The Siren Song of the Pedestrian Mall

Yesterday I posted several pictures created by Rick Kinateder depicting a beautiful vision of downtown’s future. One of the most prominent features in those pictures was a pedestrian walkway that apparently replaced a street. The idea behind this type of walkway, also called a pedestrian mall, is that a street would close down to cars, but remain open to walkers. And based on conversations I had with people at the opening reception of Downtown Provo Inc., I think the pedestrian mall in the pictures depicts 400 East between Center Street and 100 North.

My sense is that pedestrian malls enjoy a degree of popular support. They look beautiful in pictures and harken back to a time without cars, which is an implicit desire of many people who think about cities, including me.

But The Atlantic Cities recently pointed out that pedestrian malls are not uniformly successful. Indeed, in many cities, they’ve been abandoned after years of experimentation. That goes to support what Brent Wilde told me a couple of months ago, when he said that places like Boulder, Colorado, are the exception rather than the rule when it comes to successfully implementing pedestrian malls.

This is obviously a complicated issue because some cities’ pedestrian malls succeed while other fail. And though many people in Provo have expressed to me interest in a pedestrian-only section of downtown, how can we know if it’ll actually increase vibrancy and economic vitality in the area?

One way for the city to hedge its bets would be to create a pedestrian mall without closing down any streets. That could be done by utilizing Provo’s massive blocks and the wasted space they often create. In this post, I pointed out how the big blocks in downtown neighborhoods created wasted space that’s good for nothing but parking. The same could be said for the more commercial blocks on either side of Center Street.

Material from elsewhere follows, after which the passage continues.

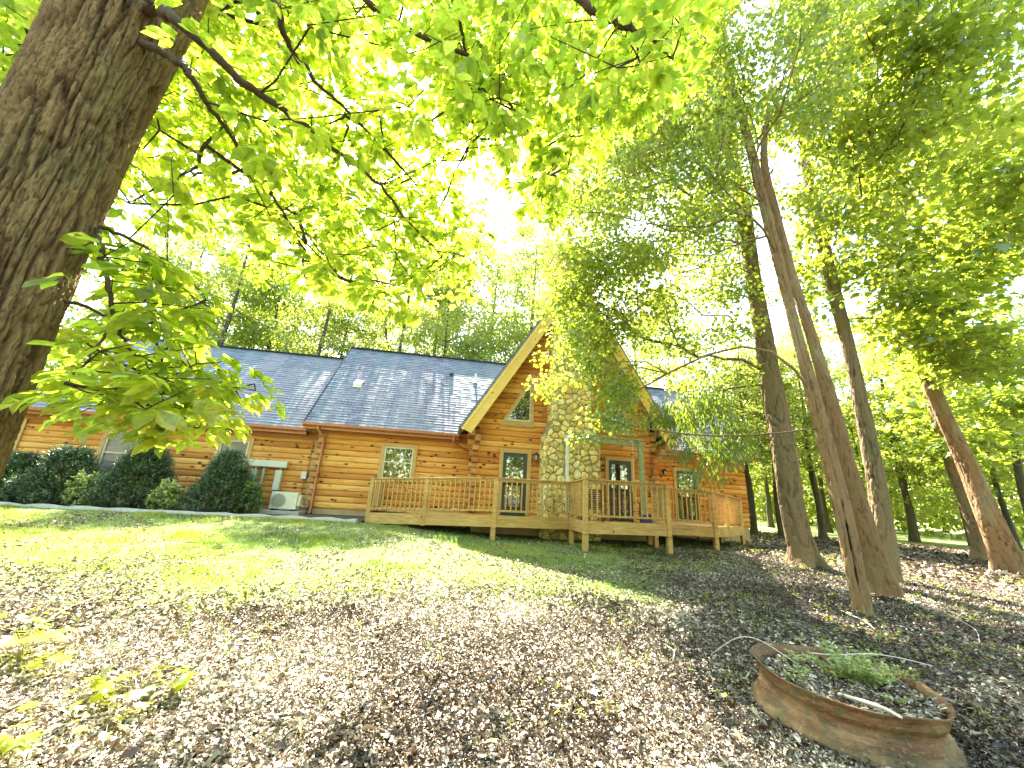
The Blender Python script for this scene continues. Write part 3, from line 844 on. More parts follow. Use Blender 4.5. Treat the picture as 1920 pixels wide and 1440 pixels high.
# eaves: fascia, gutter, soffit for each wing
def eave(x0, x1, y, z, wally, down=None):
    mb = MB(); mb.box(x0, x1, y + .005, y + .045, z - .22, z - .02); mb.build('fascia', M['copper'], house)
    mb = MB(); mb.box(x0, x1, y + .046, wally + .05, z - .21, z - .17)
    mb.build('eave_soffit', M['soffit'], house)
    mb = MB(); pr = [(0, 0), (-.02, -.09), (-.05, -.115), (-.10, -.115), (-.125, -.08), (-.13, 0), (-.122, 0), (-.115, -.075), (-.095, -.105), (-.055, -.105), (-.03, -.085), (-.01, 0)]
    mb.prism([(x0, y + p, z - .015 + q) for p, q in pr], (x1 - x0, 0, 0)); mb.build('gutter', M['copper'], house)
eave(-5.14, .30, 14.38, 3.66, YM); eave(-14.5, -5.16, 14.88, 3.50, YL); eave(8.4, 13.9, 15.78, 3.92, YR)
for q in ((-14.1, -4.75, YL - .12, YL - .06, 3.13, 3.29), (-4.5, .9, YM - .11, YM - .06, 3.36, 3.46), (7.6, 13.5, YR - .12, YR - .06, 3.5, 3.72)):
    mb = MB(); mb.box(*q); mb.build('frieze_board', M['soffit'], house)
mb = MB(); mb.bar((-5.14, 14.36, 3.60), (-5.14, 18.4, 7.86), .03, .14, (0, 0, 1)); mb.build('fascia', M['ridge'], house)
mb = MB(); mb.bar((-14.52, 14.8, 3.42), (-14.52, 18.7, 7.38), .04, .16); mb.build('fascia', M['ridge'], house)
# downspouts
mb = MB(); mb.tube([(-4.62, 14.30, 3.54), (-4.60, 14.32, 3.42), (-4.42, 14.52, 3.18), (-4.42, 14.54, 3.0), (-4.42, 14.54, .72), (-4.42, 14.42, .62)], .045, 8)
mb.build('downspout', M['copper'], house, smooth=True)
mb = MB(); mb.tube([(.12, 14.28, 3.54), (.10, 14.28, 3.34), (.22, 14.3, 3.25), (.86, 14.6, 2.98), (.88, 14.66, 2.9), (.88, 14.68, .9)], .04, 8)
mb.build('downspout', M['copper'], house, smooth=True)
for q in (-4.88, -14.15):
    mb = MB(); mb.box(q, q + .14, YL - .10, YL - .05, .78, 3.3); mb.build('corner_trim', M['trim'], house)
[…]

Downtown Provo, between 500 West and 400 West. The arrow points to the big parking lots, which are pretty much the only thing the middle of the block can be used for.

If yesterday’s pictures became a reality, my understanding is that the road on the right side of the picture above would become a pedestrian-only passageway. Maybe that would work, economically speaking, and maybe it wouldn’t. I don’t know. I hope it would and I’d certainly love to see the day when cars aren’t needed for intra-city travel.

But in the meantime, why not put all that paved space in the middle of the block to better use? As the picture below attempts to show, there’s already room for a pedestrian mall in the middle of the block.

Using the center of blocks to create pedestrian malls would economize previously wasted space without cutting down on vehicle access. The green represents potential pedestrian streets.

The actual design of the foot paths through the block would obviously vary, but some version of this plan would give the area the benefits of a small pedestrian mall without losing any vehicle access. In other words, it would be more accessible to everyone. It would also open up the middle of the block to new development; new retail could go in along the new pedestrian “streets.”

The practical obstacles to implementing this idea are many, but as Rick’s images show, pedestrian malls can really be fantastic. And though some cities looking to revitalize their downtowns are forced to choose between cars and pedestrians, Provo has the unique opportunity to have it both ways.